Testing the weld strength and the weld performance, which are the functional aspects of the weld quality and appearance. This can be done by using destructive or non-destructive methods, such as bending, tensile, or ultrasonic tests. The weld strength and the weld performance should meet or exceed the requirements, such as the load, the fatigue, or the corrosion resistance.
V. Handling the safety and environmental issues
Laser welding involves high-energy radiation, high-temperature materials, and high-pressure gases, which pose various safety and environmental hazards. Therefore, proper precautions and measures need to be taken to protect the workers, the equipment, and the environment. Some of the safety and environmental issues are:
The laser radiation, which can cause eye and skin damage, fire, or explosion. To prevent this, the laser welding area should be enclosed or isolated, the workers should wear protective goggles and clothing, and the laser source and the optics should be regularly checked and maintained.
The weld fumes and gases, which can cause respiratory and health problems, pollution, or explosion.

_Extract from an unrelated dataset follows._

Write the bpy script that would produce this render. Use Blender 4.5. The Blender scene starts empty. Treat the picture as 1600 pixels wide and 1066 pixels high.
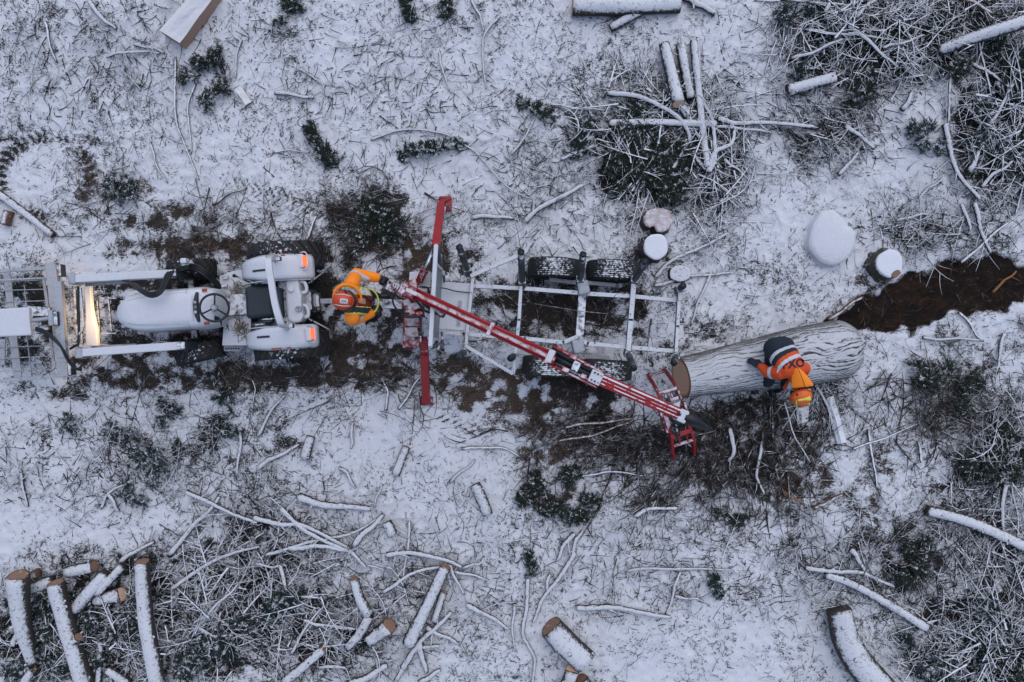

To prevent this, the welding area should be well-ventilated, the workers should wear respirators and gloves, and the fumes and gases should be collected and filtered.
The weld spatter and slag, which can cause burns, injuries, or damage to the workpieces and the equipment. To prevent this, the welding area should be clean and clear, the workers should wear helmets and boots, and the spatter and slag should be removed and disposed of.
Conclusion
Laser welding is a versatile and efficient process that can produce high-quality and high-performance welds. However, it also requires careful consideration of various factors, such as the laser type, the welding parameters, the workpiece preparation, the weld control, and the safety and environmental issues. By following the guidelines and best practices discussed in this article, you can achieve optimal results with laser welding.